■ **TO DO**: Scan the lines below for the string "from" and copy every one that has it.

■ **PROVIDED DATA**:
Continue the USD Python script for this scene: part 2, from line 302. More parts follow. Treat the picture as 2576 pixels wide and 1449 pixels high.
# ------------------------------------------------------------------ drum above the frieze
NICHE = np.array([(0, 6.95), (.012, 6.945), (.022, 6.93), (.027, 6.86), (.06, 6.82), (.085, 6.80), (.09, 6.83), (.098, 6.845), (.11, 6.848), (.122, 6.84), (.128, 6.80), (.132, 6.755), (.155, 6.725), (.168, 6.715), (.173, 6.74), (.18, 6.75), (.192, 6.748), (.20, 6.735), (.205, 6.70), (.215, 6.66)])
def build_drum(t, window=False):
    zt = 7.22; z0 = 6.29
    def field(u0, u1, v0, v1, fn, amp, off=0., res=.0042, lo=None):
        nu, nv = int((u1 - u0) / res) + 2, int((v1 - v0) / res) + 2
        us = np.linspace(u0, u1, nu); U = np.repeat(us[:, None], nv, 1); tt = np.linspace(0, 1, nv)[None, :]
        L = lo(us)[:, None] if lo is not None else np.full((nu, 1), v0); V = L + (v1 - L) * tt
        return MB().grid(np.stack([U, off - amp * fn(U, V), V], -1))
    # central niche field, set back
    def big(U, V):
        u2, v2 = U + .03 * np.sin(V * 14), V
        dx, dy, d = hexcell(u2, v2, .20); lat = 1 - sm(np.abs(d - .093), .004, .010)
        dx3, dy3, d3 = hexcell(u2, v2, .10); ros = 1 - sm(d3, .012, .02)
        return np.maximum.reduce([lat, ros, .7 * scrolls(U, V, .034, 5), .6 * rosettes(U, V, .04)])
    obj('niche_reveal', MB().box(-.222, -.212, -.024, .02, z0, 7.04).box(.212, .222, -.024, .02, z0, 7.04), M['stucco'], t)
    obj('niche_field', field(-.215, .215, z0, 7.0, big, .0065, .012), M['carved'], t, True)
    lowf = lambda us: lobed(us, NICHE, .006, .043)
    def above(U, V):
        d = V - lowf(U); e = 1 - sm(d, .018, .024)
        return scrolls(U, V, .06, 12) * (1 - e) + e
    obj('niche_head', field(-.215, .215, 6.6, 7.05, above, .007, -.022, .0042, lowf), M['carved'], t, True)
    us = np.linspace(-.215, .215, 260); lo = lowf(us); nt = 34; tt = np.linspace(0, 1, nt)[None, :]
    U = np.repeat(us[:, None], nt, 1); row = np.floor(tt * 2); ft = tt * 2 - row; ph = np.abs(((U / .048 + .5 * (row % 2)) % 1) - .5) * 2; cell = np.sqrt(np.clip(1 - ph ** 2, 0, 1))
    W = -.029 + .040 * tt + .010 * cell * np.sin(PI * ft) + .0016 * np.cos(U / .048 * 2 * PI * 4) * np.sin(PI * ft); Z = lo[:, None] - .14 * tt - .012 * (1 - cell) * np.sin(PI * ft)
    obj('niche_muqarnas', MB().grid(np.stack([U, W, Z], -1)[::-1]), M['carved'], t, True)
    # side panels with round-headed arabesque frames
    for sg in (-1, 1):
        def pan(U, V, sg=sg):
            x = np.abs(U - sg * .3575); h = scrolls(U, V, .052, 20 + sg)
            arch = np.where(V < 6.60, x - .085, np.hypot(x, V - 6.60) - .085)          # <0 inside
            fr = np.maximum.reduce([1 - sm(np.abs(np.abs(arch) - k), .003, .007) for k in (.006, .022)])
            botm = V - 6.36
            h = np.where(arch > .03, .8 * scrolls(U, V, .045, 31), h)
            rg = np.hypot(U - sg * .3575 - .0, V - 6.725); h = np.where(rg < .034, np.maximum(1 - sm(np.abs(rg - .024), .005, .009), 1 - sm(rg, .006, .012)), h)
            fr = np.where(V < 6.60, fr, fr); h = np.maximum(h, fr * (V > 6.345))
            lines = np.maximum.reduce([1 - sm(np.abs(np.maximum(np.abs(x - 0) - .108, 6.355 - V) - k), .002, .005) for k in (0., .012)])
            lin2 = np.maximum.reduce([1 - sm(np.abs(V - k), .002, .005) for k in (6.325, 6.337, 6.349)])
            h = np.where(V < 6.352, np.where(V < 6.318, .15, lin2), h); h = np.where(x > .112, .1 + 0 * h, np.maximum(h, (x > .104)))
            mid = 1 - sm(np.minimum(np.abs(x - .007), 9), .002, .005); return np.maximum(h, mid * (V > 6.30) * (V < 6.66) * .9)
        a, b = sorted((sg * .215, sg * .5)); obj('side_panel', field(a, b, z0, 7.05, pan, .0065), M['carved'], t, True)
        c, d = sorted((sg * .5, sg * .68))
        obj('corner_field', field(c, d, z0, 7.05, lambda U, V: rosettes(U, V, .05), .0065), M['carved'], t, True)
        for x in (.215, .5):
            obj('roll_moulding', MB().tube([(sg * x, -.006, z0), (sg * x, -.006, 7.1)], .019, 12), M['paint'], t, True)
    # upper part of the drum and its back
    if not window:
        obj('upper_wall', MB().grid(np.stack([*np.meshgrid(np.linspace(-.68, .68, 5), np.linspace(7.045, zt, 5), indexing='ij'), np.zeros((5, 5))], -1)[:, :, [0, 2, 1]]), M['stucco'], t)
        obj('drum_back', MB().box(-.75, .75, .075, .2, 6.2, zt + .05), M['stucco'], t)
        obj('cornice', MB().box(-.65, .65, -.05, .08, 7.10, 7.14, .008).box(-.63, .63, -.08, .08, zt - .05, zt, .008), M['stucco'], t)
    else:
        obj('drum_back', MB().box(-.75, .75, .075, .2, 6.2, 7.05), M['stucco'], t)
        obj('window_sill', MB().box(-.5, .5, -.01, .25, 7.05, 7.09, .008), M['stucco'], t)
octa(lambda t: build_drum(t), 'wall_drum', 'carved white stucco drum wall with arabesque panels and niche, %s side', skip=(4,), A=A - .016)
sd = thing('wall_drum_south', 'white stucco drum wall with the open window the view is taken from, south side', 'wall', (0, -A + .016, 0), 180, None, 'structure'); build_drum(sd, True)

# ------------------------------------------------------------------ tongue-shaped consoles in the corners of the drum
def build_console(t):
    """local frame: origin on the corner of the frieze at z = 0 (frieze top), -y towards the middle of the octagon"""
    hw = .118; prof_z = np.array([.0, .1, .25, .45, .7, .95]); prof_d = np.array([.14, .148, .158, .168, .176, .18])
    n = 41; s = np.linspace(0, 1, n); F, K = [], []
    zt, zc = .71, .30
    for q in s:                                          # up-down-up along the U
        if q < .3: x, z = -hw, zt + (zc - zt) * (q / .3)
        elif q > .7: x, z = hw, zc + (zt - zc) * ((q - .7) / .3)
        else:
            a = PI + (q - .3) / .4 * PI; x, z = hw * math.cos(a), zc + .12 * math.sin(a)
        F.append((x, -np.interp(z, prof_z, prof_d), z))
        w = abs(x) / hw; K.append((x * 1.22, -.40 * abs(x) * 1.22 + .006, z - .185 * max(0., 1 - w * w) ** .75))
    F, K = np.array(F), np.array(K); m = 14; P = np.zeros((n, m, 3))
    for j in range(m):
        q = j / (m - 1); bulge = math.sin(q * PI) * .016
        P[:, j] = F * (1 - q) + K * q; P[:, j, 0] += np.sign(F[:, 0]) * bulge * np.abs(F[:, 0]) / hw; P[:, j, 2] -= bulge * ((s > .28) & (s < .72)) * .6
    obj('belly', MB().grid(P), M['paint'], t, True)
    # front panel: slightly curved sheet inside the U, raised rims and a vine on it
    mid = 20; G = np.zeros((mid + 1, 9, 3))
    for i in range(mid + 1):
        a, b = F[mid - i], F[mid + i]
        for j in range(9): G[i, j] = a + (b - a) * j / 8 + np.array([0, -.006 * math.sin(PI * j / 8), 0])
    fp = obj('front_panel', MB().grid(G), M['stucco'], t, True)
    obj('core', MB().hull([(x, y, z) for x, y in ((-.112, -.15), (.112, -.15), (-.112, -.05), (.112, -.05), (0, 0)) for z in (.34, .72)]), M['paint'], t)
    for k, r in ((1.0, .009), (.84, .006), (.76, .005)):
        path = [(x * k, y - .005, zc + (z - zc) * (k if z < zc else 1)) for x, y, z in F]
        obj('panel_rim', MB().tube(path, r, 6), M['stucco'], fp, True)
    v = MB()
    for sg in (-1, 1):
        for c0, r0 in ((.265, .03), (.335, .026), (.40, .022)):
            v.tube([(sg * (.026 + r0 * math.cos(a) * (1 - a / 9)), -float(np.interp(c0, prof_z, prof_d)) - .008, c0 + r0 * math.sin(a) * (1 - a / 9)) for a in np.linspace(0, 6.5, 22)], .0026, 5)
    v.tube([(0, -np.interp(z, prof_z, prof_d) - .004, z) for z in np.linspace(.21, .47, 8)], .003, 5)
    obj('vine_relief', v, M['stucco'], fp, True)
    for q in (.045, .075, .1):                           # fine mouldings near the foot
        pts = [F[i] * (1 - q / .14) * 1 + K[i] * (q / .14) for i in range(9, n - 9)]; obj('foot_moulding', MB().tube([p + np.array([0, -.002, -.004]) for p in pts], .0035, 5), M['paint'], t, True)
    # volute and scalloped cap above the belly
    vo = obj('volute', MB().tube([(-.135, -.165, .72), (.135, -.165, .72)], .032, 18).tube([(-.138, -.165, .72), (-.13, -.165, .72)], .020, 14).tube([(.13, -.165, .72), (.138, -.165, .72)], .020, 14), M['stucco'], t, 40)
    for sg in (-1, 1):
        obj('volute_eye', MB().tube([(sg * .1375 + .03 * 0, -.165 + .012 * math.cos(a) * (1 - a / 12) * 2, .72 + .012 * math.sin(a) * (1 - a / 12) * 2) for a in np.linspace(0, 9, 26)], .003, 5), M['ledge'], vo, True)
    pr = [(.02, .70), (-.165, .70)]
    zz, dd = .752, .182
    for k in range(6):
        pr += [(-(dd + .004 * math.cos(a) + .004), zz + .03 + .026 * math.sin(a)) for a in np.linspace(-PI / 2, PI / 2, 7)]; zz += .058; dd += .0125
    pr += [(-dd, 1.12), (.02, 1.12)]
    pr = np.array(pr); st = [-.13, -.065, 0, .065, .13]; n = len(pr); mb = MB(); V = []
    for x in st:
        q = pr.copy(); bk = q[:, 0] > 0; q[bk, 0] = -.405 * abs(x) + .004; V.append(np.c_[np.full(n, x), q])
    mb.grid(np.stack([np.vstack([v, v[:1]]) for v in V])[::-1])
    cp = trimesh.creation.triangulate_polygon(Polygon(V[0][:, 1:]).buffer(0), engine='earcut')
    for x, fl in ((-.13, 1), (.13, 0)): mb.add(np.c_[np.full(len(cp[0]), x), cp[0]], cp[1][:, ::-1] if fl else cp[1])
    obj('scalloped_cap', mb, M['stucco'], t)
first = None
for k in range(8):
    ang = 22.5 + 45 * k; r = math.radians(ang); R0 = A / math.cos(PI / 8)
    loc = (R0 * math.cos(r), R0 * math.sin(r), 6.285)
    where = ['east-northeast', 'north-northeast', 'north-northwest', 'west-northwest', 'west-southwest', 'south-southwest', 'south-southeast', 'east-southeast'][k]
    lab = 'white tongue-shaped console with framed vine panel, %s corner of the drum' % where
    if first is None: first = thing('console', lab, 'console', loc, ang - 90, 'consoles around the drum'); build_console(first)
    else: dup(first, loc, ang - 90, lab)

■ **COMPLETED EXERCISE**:
Continue the USD Python script for this scene: part 2, from line 302. More parts follow. Treat the picture as 2576 pixels wide and 1449 pixels high.
sd = thing('wall_drum_south', 'white stucco drum wall with the open window the view is taken from, south side', 'wall', (0, -A + .016, 0), 180, None, 'structure'); build_drum(sd, True)